On Tue, Mar 02, 2010 at 06:07:10PM -0500, Mathieu Desnoyers wrote:
> * Josh Triplett (josh@...htriplett.org) wrote:
> > On Thu, Feb 25, 2010 at 06:23:16PM -0500, Mathieu Desnoyers wrote:
> > > I am proposing this patch for the 2.6.34 merge window, as I think it is ready
> > > for inclusion.
> > > 
> > > Here is an implementation of a new system call, sys_membarrier(), which
> > > executes a memory barrier on all threads of the current process.
> > [...] 
> > 
> > > Signed-off-by: Mathieu Desnoyers <mathieu.desnoyers@...icios.com>
> > > Acked-by: KOSAKI Motohiro <kosaki.motohiro@...fujitsu.com>
> > > Acked-by: Steven Rostedt <rostedt@...dmis.org>
> > > Acked-by: Paul E. McKenney <paulmck@...ux.vnet.ibm.com>
> > > CC: Nicholas Miell <nmiell@...cast.net>
> > > CC: Linus Torvalds <torvalds@...ux-foundation.org>
> > > CC: mingo@...e.hu
> > > CC: laijs@...fujitsu.com
> > > CC: dipankar@...ibm.com
> > > CC: akpm@...ux-foundation.org
> > > CC: josh@...htriplett.org
> > 
> > Acked-by: Josh Triplett <josh@...htriplett.org>
> > 
> > I agree that v9 seems ready for inclusion.
> 
> Thanks!
> 
> > 
> > Out of curiosity, do you have any benchmarks for the case of not
> > detecting sys_membarrier dynamically?  Detecting it at library
> > initialization time, for instance, or even just compiling to assume its
> > presence?  I'd like to know how much that would improve the numbers.
> 
> Citing the patch changelog:
> 
> Results in liburcu:
> 
> Operations in 10s, 6 readers, 2 writers:
> 
> (what we previously had)
> memory barriers in reader: 973494744 reads, 892368 writes
> signal-based scheme:      6289946025 reads,   1251 writes
> 
> (what we have now, with dynamic sys_membarrier check, expedited scheme)
> memory barriers in reader: 907693804 reads, 817793 writes
> sys_membarrier scheme:    4316818891 reads, 503790 writes
> 
> So basically, yes, there is a significant overhead on the read-side if we
> compare the dynamic check (0.39 ns/read per reader) to the signal-based scheme
> (0.26 ns/read per reader) (which only needs the barrier()).
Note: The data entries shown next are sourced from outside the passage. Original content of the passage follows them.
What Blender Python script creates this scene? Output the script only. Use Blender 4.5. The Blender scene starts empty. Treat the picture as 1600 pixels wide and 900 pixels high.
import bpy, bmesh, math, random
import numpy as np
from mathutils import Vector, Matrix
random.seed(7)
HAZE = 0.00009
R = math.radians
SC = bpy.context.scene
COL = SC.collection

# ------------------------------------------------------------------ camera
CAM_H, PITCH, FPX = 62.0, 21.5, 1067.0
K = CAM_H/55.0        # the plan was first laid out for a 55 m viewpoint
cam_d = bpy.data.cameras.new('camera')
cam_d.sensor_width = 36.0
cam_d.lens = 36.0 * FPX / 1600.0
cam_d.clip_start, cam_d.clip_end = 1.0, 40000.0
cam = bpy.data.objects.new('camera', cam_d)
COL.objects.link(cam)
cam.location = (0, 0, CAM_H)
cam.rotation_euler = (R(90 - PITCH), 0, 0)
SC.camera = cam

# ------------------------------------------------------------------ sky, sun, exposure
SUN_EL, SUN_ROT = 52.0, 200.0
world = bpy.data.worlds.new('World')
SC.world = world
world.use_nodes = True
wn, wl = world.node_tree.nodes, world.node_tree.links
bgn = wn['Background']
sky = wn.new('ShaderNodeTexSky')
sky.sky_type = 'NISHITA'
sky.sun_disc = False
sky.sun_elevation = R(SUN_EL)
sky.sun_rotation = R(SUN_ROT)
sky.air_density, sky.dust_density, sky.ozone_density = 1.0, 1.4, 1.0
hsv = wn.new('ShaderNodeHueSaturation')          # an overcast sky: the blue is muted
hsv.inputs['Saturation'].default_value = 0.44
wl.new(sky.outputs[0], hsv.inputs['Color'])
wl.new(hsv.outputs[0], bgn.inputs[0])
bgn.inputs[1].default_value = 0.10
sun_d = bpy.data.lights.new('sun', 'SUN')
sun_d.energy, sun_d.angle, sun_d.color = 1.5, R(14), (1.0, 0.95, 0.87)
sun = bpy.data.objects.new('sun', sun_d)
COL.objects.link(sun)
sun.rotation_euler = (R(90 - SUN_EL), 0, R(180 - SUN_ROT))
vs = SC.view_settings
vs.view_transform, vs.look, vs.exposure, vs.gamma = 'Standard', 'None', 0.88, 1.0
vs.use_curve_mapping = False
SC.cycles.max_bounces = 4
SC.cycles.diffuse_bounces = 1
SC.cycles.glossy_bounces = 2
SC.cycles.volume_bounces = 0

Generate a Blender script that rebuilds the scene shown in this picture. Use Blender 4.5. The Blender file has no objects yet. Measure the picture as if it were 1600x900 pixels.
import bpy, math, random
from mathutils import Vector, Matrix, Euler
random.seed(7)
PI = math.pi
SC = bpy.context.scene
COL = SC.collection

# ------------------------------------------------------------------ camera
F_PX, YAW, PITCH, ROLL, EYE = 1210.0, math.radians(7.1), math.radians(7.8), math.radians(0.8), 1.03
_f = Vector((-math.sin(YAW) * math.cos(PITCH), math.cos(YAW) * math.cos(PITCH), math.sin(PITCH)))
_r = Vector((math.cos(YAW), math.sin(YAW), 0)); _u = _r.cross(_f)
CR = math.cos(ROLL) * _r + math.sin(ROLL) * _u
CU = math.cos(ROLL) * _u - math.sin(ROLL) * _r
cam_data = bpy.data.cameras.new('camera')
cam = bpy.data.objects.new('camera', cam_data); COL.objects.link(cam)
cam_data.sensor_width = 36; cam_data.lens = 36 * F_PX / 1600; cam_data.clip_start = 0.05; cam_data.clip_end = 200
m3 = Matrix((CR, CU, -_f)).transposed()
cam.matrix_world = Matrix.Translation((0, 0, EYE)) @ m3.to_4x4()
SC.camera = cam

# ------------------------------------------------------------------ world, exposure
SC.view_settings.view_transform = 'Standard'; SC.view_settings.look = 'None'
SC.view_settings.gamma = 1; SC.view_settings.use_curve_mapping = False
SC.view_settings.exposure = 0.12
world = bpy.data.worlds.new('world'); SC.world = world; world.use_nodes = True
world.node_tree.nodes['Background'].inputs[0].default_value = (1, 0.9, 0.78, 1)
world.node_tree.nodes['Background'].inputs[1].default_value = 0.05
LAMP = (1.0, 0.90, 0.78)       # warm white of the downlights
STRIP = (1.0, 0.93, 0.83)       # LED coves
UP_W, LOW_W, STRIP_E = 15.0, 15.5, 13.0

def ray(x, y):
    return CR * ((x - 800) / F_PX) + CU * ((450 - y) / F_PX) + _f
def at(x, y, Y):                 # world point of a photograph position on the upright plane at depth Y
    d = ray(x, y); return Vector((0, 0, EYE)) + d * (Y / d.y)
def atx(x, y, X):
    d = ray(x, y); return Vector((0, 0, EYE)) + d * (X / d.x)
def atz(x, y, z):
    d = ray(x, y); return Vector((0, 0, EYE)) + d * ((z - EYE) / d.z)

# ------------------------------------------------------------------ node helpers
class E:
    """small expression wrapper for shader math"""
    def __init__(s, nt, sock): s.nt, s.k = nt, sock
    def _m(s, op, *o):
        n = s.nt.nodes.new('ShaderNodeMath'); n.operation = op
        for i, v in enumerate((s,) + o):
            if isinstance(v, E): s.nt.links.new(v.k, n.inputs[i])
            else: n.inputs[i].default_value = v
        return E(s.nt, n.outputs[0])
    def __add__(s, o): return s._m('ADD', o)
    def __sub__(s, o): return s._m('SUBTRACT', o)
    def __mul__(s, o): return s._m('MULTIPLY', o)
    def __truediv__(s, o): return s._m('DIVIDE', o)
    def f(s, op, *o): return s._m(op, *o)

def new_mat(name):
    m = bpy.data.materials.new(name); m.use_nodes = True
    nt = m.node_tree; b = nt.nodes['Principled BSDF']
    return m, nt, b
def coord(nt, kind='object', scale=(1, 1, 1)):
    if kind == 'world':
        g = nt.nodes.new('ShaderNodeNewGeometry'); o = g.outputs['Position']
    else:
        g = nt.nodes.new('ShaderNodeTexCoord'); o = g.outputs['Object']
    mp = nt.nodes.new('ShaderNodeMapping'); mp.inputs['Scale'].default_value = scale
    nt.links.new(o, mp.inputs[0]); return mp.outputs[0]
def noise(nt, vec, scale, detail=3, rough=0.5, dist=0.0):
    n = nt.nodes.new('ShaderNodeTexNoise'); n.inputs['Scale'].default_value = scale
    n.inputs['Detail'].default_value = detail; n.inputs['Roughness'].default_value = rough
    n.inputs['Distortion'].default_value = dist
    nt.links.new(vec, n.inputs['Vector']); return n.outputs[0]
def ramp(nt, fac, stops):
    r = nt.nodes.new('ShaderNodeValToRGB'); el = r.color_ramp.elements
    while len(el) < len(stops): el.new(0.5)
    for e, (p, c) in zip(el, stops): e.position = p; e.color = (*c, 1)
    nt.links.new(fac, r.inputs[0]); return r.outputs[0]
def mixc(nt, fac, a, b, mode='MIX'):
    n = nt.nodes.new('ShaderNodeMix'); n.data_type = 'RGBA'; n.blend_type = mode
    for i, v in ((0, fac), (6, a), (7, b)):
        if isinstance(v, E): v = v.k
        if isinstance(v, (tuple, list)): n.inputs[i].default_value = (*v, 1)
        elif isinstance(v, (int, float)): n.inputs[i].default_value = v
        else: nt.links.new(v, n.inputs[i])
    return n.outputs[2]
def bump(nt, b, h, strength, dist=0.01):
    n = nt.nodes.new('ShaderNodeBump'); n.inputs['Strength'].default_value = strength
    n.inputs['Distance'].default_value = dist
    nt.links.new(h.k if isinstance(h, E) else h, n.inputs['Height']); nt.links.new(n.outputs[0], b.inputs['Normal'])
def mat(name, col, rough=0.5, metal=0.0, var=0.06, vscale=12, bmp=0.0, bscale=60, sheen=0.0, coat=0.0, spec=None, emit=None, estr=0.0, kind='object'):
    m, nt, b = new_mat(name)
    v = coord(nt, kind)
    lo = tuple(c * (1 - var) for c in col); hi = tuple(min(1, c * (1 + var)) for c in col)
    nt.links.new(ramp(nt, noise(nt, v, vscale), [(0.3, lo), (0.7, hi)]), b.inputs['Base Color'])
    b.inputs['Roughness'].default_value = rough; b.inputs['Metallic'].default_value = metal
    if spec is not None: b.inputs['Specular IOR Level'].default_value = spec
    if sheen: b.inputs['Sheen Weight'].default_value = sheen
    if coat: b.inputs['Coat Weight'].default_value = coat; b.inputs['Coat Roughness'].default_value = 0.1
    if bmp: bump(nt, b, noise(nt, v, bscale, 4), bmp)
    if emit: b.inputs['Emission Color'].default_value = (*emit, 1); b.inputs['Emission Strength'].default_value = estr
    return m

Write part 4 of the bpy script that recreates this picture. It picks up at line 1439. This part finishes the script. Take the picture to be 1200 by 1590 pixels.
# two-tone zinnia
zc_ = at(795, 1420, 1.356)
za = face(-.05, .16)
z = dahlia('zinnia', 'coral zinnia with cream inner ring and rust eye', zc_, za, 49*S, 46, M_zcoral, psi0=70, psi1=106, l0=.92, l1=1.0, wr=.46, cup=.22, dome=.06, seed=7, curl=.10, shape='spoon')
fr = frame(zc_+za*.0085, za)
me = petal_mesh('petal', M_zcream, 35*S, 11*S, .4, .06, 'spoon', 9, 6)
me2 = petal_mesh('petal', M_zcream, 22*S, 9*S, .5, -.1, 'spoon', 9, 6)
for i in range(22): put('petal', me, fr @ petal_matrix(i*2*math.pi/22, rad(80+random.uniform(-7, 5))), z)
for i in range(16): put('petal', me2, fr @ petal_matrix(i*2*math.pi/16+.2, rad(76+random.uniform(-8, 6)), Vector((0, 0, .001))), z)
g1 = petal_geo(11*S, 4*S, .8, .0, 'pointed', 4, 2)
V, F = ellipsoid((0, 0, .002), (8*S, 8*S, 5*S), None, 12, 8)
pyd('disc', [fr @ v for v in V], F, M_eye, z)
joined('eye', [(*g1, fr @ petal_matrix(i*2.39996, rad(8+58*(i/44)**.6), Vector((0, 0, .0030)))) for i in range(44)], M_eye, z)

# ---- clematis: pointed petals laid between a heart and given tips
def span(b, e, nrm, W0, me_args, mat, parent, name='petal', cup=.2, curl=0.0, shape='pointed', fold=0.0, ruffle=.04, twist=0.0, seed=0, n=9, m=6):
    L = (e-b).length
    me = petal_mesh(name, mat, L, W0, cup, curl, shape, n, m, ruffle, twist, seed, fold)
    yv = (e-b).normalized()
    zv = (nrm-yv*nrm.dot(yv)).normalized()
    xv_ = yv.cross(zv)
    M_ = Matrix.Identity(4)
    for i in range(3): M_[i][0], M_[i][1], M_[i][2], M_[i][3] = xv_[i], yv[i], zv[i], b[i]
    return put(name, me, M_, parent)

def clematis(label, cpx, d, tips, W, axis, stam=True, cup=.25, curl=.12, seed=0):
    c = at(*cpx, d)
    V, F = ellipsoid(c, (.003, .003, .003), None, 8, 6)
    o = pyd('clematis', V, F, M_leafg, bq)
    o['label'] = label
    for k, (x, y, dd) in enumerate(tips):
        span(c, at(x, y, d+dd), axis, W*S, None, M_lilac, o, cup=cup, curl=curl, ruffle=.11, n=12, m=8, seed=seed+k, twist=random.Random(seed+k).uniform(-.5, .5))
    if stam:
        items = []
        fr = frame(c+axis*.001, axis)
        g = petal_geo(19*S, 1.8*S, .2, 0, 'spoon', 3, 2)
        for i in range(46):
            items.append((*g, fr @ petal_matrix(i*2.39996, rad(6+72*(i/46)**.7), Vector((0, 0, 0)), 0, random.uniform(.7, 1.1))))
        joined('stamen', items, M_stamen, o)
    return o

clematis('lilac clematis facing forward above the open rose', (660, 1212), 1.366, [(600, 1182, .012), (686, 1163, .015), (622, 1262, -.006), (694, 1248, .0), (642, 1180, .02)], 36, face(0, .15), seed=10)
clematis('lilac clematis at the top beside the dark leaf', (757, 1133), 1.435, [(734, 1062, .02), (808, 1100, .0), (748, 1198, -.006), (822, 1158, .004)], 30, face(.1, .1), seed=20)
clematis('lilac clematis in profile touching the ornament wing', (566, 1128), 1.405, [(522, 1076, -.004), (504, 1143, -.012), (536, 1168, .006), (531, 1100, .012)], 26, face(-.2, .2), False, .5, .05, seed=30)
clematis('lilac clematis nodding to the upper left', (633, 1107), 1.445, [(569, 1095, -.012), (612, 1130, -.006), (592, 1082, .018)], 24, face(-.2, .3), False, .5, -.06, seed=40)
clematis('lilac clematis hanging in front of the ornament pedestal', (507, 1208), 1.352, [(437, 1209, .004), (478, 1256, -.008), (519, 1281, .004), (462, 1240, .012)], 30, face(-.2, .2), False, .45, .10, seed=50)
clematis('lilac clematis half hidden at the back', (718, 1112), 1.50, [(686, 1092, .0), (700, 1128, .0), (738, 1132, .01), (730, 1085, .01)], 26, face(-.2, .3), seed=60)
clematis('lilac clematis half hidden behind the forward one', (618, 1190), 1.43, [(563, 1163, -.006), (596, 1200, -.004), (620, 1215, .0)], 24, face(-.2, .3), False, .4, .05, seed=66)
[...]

On the update-side,
> we cannot care less though.

Just wanted to confirm that the signal results also hold for the
assume-sys_membarrier approach.

> > If significant, it might make sense to try to have a mechanism similar
> > to SMP alternatives, to have different code in either case.  dlopen,
> > function pointers, runtime code patching (nop out the rmb), or similar.
> 
> Yes, definitely. It could also be useful to switch between UP and SMP primitives
> dynamically when spawning the second thread in a process. We should be careful
> when sharing memory maps between processes though.

Might prove useful for some use cases, sure.  Not a high priority given
complexity:performance ratio though, I think.